From Deseret News archives:
Utah Jazz down Clips, now 3-0
"We're gonna have, probably, a different team than what you saw out there tonight a rested Clippers team, probably with (Marcus) Camby back, probably with Baron Davis back," the Jazz shooting guard predicted at the time.
What Brewer might not have seen coming, however, was the impact backup power forward Paul Millsap would have even with those two on the floor.
Because new Clippers point guard Davis did return from a sore hip, and new Clippers big man Camby was back from a sore heel, but the Jazz behind a 24-point effort from Millsap wore still-winless L.A. down anyway, winning 89-73 at Staples Center to improve to 3-0.

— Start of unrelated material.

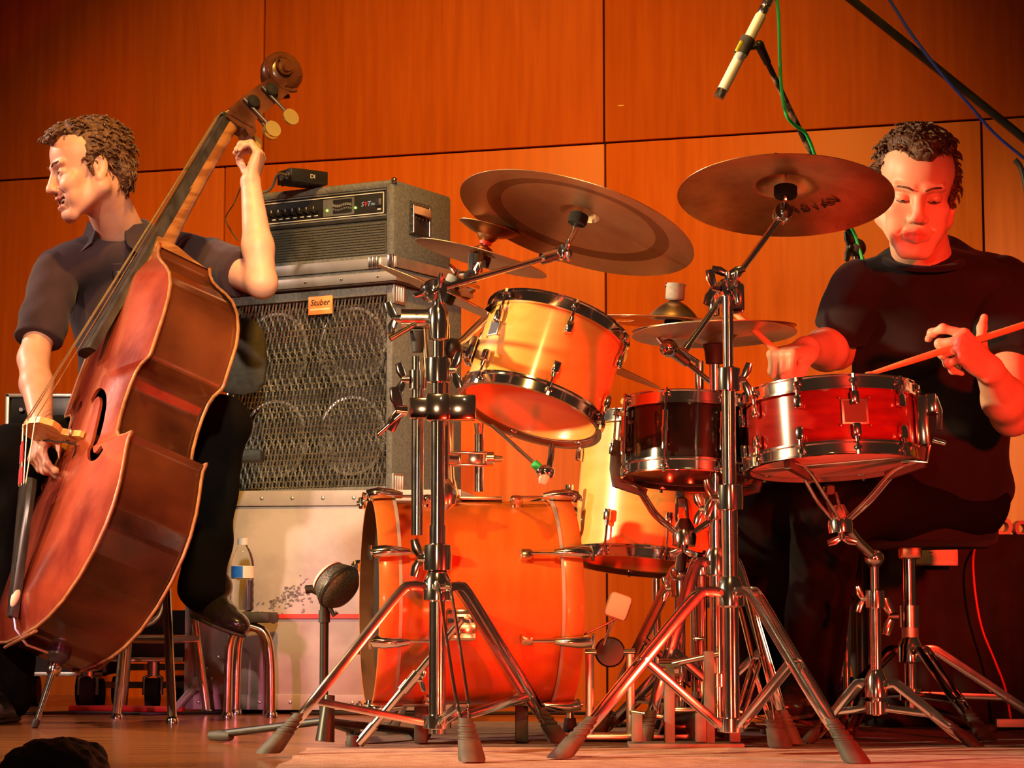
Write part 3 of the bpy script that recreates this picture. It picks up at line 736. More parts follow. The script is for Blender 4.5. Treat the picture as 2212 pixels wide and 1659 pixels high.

Millsap scored 15 of his 24 with 5-of-6 field shooting in the fourth quarter, and stretched a five-point Jazz lead going into the period to 17 after a Kyle Korver-fed slam with about four-and-a-half minutes remaining.
"Fortunately for us Paul Millsap had a terrific game," Jazz coach Jerry Sloan said. "He (wore them down). I don't feel like the rest of us did, but I thought Paul Millsap did.
"He appreciated the fact of getting to play more minutes," Sloan added after Millsap logged 32, well up from the 20.8 he averaged last season. "He took advantage of it, and made some things happen for us. That's what you like to see. I mean, those sort of things makes him better and should make our team better."
Millsap was a virtual one-man show in the fourth, pulling down five of nine rebounds during the quarter and scoring one basket after another.
During one stretch in the period that lasted barely more than three minutes, he merely hit two free throws, made a layup, hit two more free throws, make a steal, scored on another layup and hit the freebie that followed, pulled down a defensive rebound, and then an offensive rebound, and another, hit a turnaround, then finally dunked with the pass from Korver.
"I just started feeling it," Millsap said. "Teammates started looking for me, and I just hit shots.
"Especially once you knock down your free throws," he added, "it seems like things just start going your way. Balls started falling in my hands, I got offensive rebounds and just hit shots."
All that was chiefly responsible for negating the fears of Sloan, whose pre-game worries over playing a second straight game against the same opponent proved not nearly as prophetic as Brewer.
"You have a tendency to get complacent, and think you don't have to come and play very hard," Sloan said of such situations. "But that's when you get smacked upside the head."